Livro de José Vilhena, 1975
Colecção de arte erótica «a funda São» |
O Murta até nem era frequentador habitual do Café do Silva, mas ultimamente não falhava um dia.
Andava loucamente apaixonado e, naquele tempo, excepção feita aos bailes de garagem dos fins de semana a que ele e a linda rapariga acorriam pressurosos, os contactos nos restantes dias eram extremamente dificeis.
As raparigas eram mantidas numa férrea redoma.
Mesmo quando, excepcionalmente, tinham permissão para irem aos tais bailes, era habitual serem acompanhadas pelas mães que fiscalizavam o seu comportamento com olhos de lince.
Raras eram as familias que tinham telefone em casa e, mesmo naquelas onde o havia, seria impensável um telefonema de namorados se, como era o caso, o namoro formal ainda nem sequer tivesse sido autorizado pelos pais da moça.
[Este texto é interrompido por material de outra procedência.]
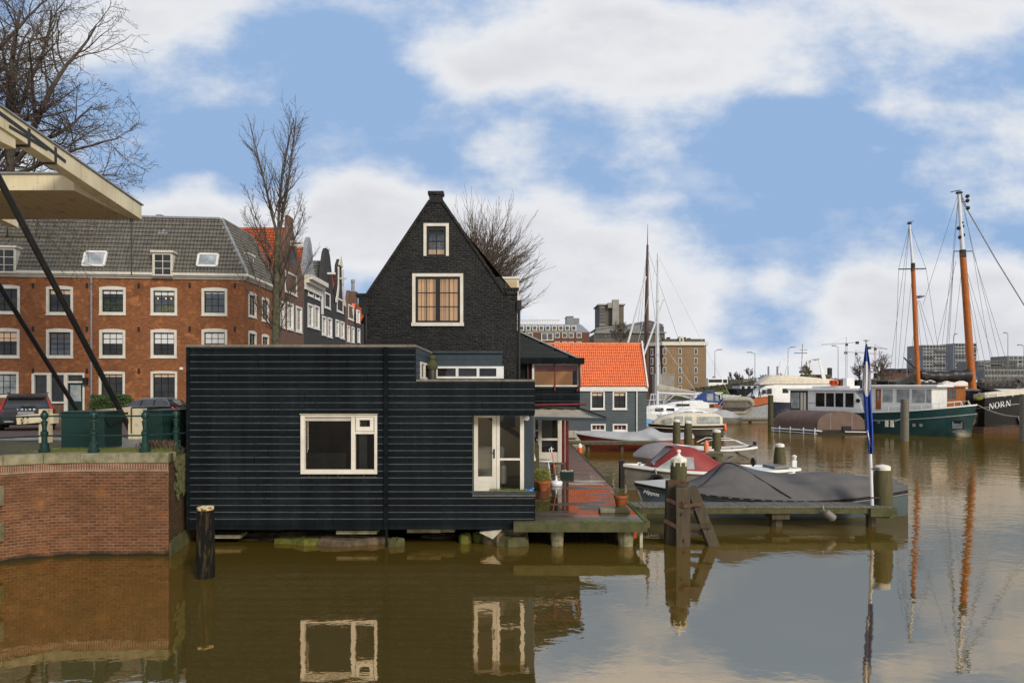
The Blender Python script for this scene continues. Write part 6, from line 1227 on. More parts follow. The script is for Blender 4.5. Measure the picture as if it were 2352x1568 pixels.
def cover(mb, G, ridge, a=0, b=None, m=16, over=.04, fold=.012, seed=1, drop=.05, p=1.0):
    b = len(G) - 1 if b is None else b; rows = []; N = b - a
    for i in range(a, b + 1):
        x, y, z = G[i]; rh = ridge((i - a) / N); r = [Vector((x, -(y + over), z - drop))]
        for j in range(m + 1):
            s = -1 + 2 * j / m; q_ = 1 - abs(s) ** p; r.append(Vector((x, s * (y + over), z + .02 + rh * q_ + fold * (math.sin(abs(s) * 11 + i / len(G) * 14 + seed) + .6 * math.sin(abs(s) * 19 - i / len(G) * 9)) * (1 - abs(s)) * abs(s) * 4)))
        r.append(Vector((x, y + over, z - drop))); rows.append(r)
    mb.grid(rows)
def pieces(pts):   # smooth curve through the points
    def f(t):
        for i in range(len(pts) - 1):
            (a, x), (b, y) = pts[i], pts[i + 1]
            if t <= b or i == len(pts) - 2:
                (a0, x0), (b1, y1) = pts[max(i - 1, 0)], pts[min(i + 2, len(pts) - 1)]; h = b - a; q_ = min(max((t - a) / h, 0), 1); m0 = (y - x0) / max(b - a0, 1e-6) * h; m1 = (y1 - x) / max(b1 - a, 1e-6) * h
                return (2 * q_ ** 3 - 3 * q_ ** 2 + 1) * x + (q_ ** 3 - 2 * q_ ** 2 + q_) * m0 + (3 * q_ ** 2 - 2 * q_ ** 3) * y + (q_ ** 3 - q_ ** 2) * m1
    return f
def place(t, x, y, deg, z=0.0): t.location = (x, y, z); t.rotation_euler = (0, 0, R(deg))
def text(par, body, size, loc, rot, m, ext=.004, shear=0.0, name='lettering', width=None):
    cu = bpy.data.curves.new(name, 'FONT'); cu.body = body; cu.size = size; cu.extrude = ext; cu.shear = shear; cu.align_x = 'CENTER'; cu.materials.append(M[m])
    o = to_mesh(name, cu); o.parent = par; o.location = loc; o.rotation_euler = rot; return o
# 1 dark grey covered sloop: bow at the left
sl_ = thing('covered_sloop', 'long blue-grey sloop under a dark grey cover moored behind the plank jetty', 'boat')
mb = MB(); G = hull(mb, 9.2, 2.7, 1.08, .66, .92, stern=.5, flare=.22, rake=.35, full=2.6, ur=-.1, n=52); mb.build('hull', M['hull_bluegrey'], sl_, smooth=True)
mb = MB(); rail_on(mb, G, .09, .10, -.05); mb.build('rub_rail', M['hull_black'], sl_); mb = MB(); rail_on(mb, G, .03, .03, -.125, .035); mb.build('rail_strip', M['chrome'], sl_)
mb = MB(); cover(mb, G, pieces([(0, .24), (.12, .44), (.28, .70), (.36, .74), (.48, .70), (.62, .80), (.70, .95), (.745, 1.02), (.79, .92), (.86, .52), (.93, .2), (1, .05)]), 0, 44, fold=.034, p=1.7, m=32); mb.build('cover', M['cloth_grey'], sl_, smooth=2)
mb = MB(); cover(mb, G, pieces([(0, .30), (.5, .16), (1, .03)]), 44, 52, fold=.01, p=1.3); mb.build('foredeck_cover', M['cloth_lightgrey'], sl_, smooth=2)
mb = MB(); f = pieces([(0, .24), (.12, .44), (.28, .70), (.36, .74), (.48, .70), (.62, .80), (.70, .95), (.745, 1.02), (.79, .92), (.86, .52), (.93, .2), (1, .05)])
for s in (-1, 1):
    for i0, i1 in ((34, 24), (34, 44)):
        pts = []
        for k in range(9):
            t = k / 8; i = lerp(i0, i1, t); ii = int(i); x, y, z = [lerp(G[ii][q_], G[min(ii + 1, 52)][q_], i - ii) for q_ in range(3)]; ss = t * .97; rh = f(i / 44); pts.append(Vector((x, s * (y + .04) * ss, z + .045 + rh * (1 - ss ** 1.7))))
        rub(mb, pts, .05, .02)
mb.build('cover_seam', M['hull_black'], sl_)
mb = MB()
for i in range(1, 44, 2):
    x, y, z = G[i]; mb.ball((x, y + .055, z - .04), .011, 6, 4); mb.tube([(x, y + .05, z - .02), (x + .12, y + .06, z - .02)], .008, 4)
mb.build('cover_stud', M['lead'], sl_)
mb = MB(); mb.box(-.42, -.02, -.03, .03, -.35, 1.0); mb.prism([(-.42, -.03, .0), (-.75, -.03, -.2), (-.42, -.03, -.35)], (0, .06, 0)); mb.build('rudder', M['hull_bluegrey'], sl_)
mb = MB(); mb.beam((9.22, 0, 1.12), (8.75, 0, -.2), .05, .09, (0, 1, 0)); mb.build('stem_post', M['hull_grey'], sl_)
tx = text(sl_, 'Hippos', .2, (8.72, .34, .70), (R(86), R(8), R(180 - 33)), 'letter', shear=.25)
place(sl_, 13.55, 24.1, 180)
# 2 launch with red cover
la = thing('red_covered_launch', 'grey launch with a red canvas cover and open white stern beside the covered sloop', 'boat')
mb = MB(); G = hull(mb, 8.6, 2.7, 1.12, .80, .80, stern=.42, flare=.18, rake=.25, full=2.6, ur=-.1); mb.build('hull', M['hull_grey'], la, smooth=True)
mb = MB(); rail_on(mb, G, .10, .11, -.03); mb.build('rub_rail', M['hull_white'], la); mb = MB(); rail_on(mb, G, .06, .05, -.10, .03); mb.build('rail_strip', M['hull_grey'], la)
mb = MB(); deck(mb, G); mb.build('deck', M['hull_white'], la, smooth=True)
mb = MB(); G2 = [(x, y * .88, z - .02) for x, y, z in G]; cover(mb, G2, pieces([(0, .06), (.35, .30), (.62, .82), (.70, .95), (.97, .98), (1, .95)]), 8, 19, fold=.02, p=3.2); mb.build('cover', M['cloth_red'], la, smooth=2)
mb = MB(); x, y, z = G2[19]; x2, y2, z2 = G2[22]
A = [Vector((x, s * y * f_, z + h)) for s, f_, h in ((-1, 1, 0), (-1, .85, .72), (-1, .5, .93), (1, .5, .93), (1, .85, .72), (1, 1, 0))]; B = [Vector((x2, s * y2 * f_, z2 + h)) for s, f_, h in ((-1, .95, 0), (-1, .7, .05), (-1, .3, .07), (1, .3, .07), (1, .7, .05), (1, .95, 0))]
mb.grid([A, B]); ws = mb.build('windscreen_cover', M['cloth_red'], la)
mb = MB()
for a_, b_ in ((0, 1), (2, 3), (4, 5)):
    n_ = (A[b_] - A[a_]).cross(B[a_] - A[a_]).normalized() * .015; n_ = n_ if n_.z > 0 else -n_; c = (A[a_] + A[b_] + B[a_] + B[b_]) / 4; mb.poly([c + (p - c) * .8 + n_ for p in (A[a_], A[b_], B[b_], B[a_])])
mb.build('clear_panel', M['pane_pale'], ws)
mb = MB(); x3, y3, z3_ = G2[17]
for s in (-1, 1): mb = MB(); mb.poly([Vector((x, s * (y + .02), z + .1)), Vector((x, s * (y * .9 + .03), z + .62)), Vector((x3, s * (y3 * .93 + .03), z3_ + .60)), Vector((x3, s * (y3 + .04), z3_ + .1))]); mb.build('side_panel', M['pane_pale'], la)
mb = MB(); mb.box(.4, 2.6, -.8, .8, .55, .78); mb.build('cockpit_sole', M['hull_white'], la, bevel=.05); mb = MB(); mb.box(.5, 1.3, -.5, .5, .78, .92); mb.build('engine_box', M['hull_grey'], la, bevel=.05)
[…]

Mas a necessidade aguça o engenho...
O pai da moça, cujo nome aqui omito por respeito à sua memória, usava chapéu como a maioria dos homens de então, e fazia parte das suas rotinas diárias, pendurá-lo num cabide atrás da porta da sua casa.
Colocava-o na cabeça sempre que saía de casa e voltava a pendurá-lo no cabide que existia no Café do Silva logo que ali chegava para tomar uma bica e jogar às damas.
Alisava o cabelo empastado de brilhantina com as palmas das mãos, secava-as às calças e sentava-se a uma mesa , convidando algum dos presentes para uma partida de damas, ou encetando alguma conversa acalorada sobre os últimos jogos de futebol do União ou da Académica.
O Murta aproveitava então a sua distracção e subrepticiamente retirava do forro do chapéu pendurado no cabide, um bilhetinho dobrado da sua amada.
Depois de o ler, escrevinhava nas costas do mesmo bilhete, uma dúzia de palavras carregadas de amor, voltava a dobrá-lo e recolocava-o no forro do chapéu.